Arab Saudi Tuding Iran Lakukan Destabilisasi di Irak
RIYADH, SATUHARAPAN.COM - Menteri Luar Negeri Arab Saudi, Saud al-Faisal, dan Menteri Luar Negeri Amerika Serikat, John Kerry, memperingatkan kebijakan Iran yang membuat tidak stabil wilayah Irak dan menekankan agar Teheran memastikan tidak memiliki senjata nuklir.
Hal itu diungkapkan dalam pernyataan kepada wartawan, hari Kamis (5/3) di Riyadh bersama Kerry. Al-Faisal mengatakan bahwa "Iran mengambil alih Irak."
Kerry mengatakan Amerika Serikat sedang mengawasi Iran yang melakukan destabilisasi di Irak, bahkan ketika kedua negara mencoba untuk mencapai kesepakatan mengenai program nuklir Teheran.
"Bahkan ketika kita terlibat dalam diskusi ini dengan Iran sekitar program (nuklir) ini, kami tidak akan mengalihkan padndangan mata kami dari tindakan Iran men-destabilisasi kawasan itu," katanya kepada wartawan.
Kerry mengatakan Iran masih dianggap sebagai negara sponsor terorisme, menambahkan bahwa negaranya menyadari kehadiran komandan militer Iran, Qassem Soleimani, dan aktivitas di Irak.
Soleimani dilaporkan mengawasi milisi Syiah pada serangan besar untuk mengusir militan Negara Islam Irak dan Suriah (Islamic State of Iraq and Syria / ISIS) dari kota Tikrit.
Al-Faisal mengatakan Kerry telah memberinya jaminan bahwa Washington tidak akan melupakan perilaku Iran lainnya di wilayah itu dalam pembicaraan untuk mengupayakan kesepakatan nuklir.
Sementara diplomat tingkat tinggi Arab Saudi mengatakan bahwa Tikrit adalah contoh dari apa yang mengkhawatirkan Arab Saudi.
Arab Saudi dan beberapa negara Arab lain merupakan bagian dari koalisi yang dipimpin AS dengan serangan udara yang menargetkan militan ISIS di Irak dan Suriah.
Selama konferensi pers dengan Kerry, Menteri Luar Negeri Arab Saudi meminta koalisi internasional itu untuk menyerang militan ISIS dengan serangan darat.
Arab Saudi menekankan kebutuhan untuk menyediakan sarana militer yang diperlukan untuk menghadapi tantangan di lapangan, kata Al-Faisal.

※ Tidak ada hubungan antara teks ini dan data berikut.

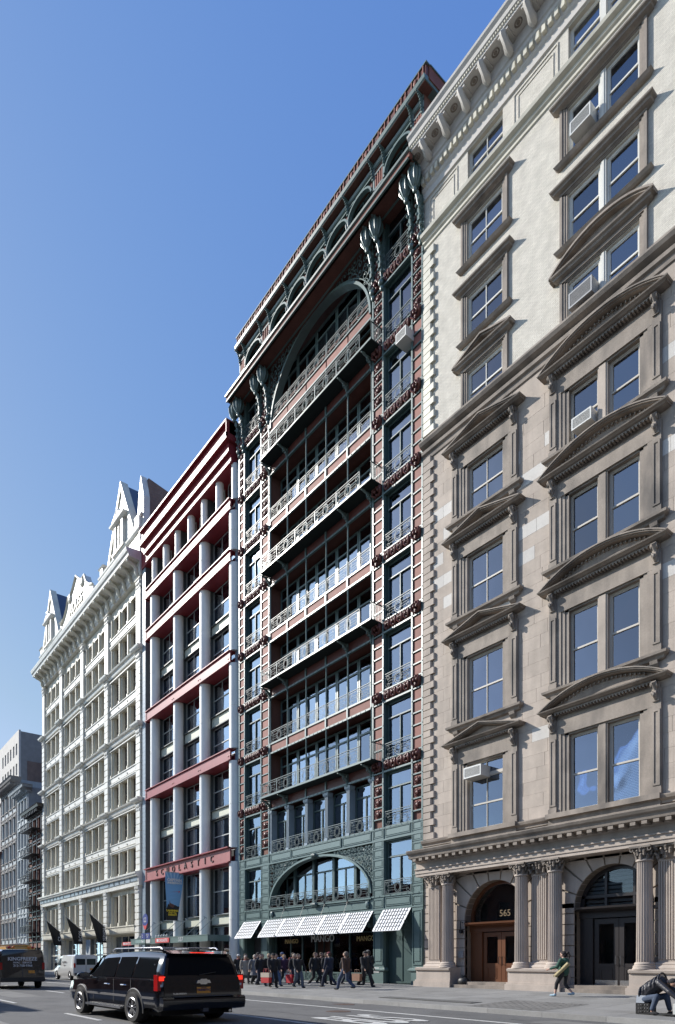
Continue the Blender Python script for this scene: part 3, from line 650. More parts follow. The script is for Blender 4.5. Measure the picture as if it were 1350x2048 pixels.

Dia menambahkan bahwa krisis Suriah menyediakan tempat penampungan untuk terorisme.
Sementara itu, Kerry mengatakan perlunya tekanan militer untuk menggulingkan Presiden Suriah, Bashar Al-Assad. "Dia kehilangan legitimasi, tapi kami memiliki prioritas tidak lebih tinggi untuk mengalahkan Daesh (sebutan lain untuk ISIS-Red.) dan akhirnya kombinasi diplomasi dan tekanan akan dibutuhkan untuk membawa transisi politik," katanya kepada wartawan. Dia menambahkan bahwa "tekanan militer mungkin diperlukan."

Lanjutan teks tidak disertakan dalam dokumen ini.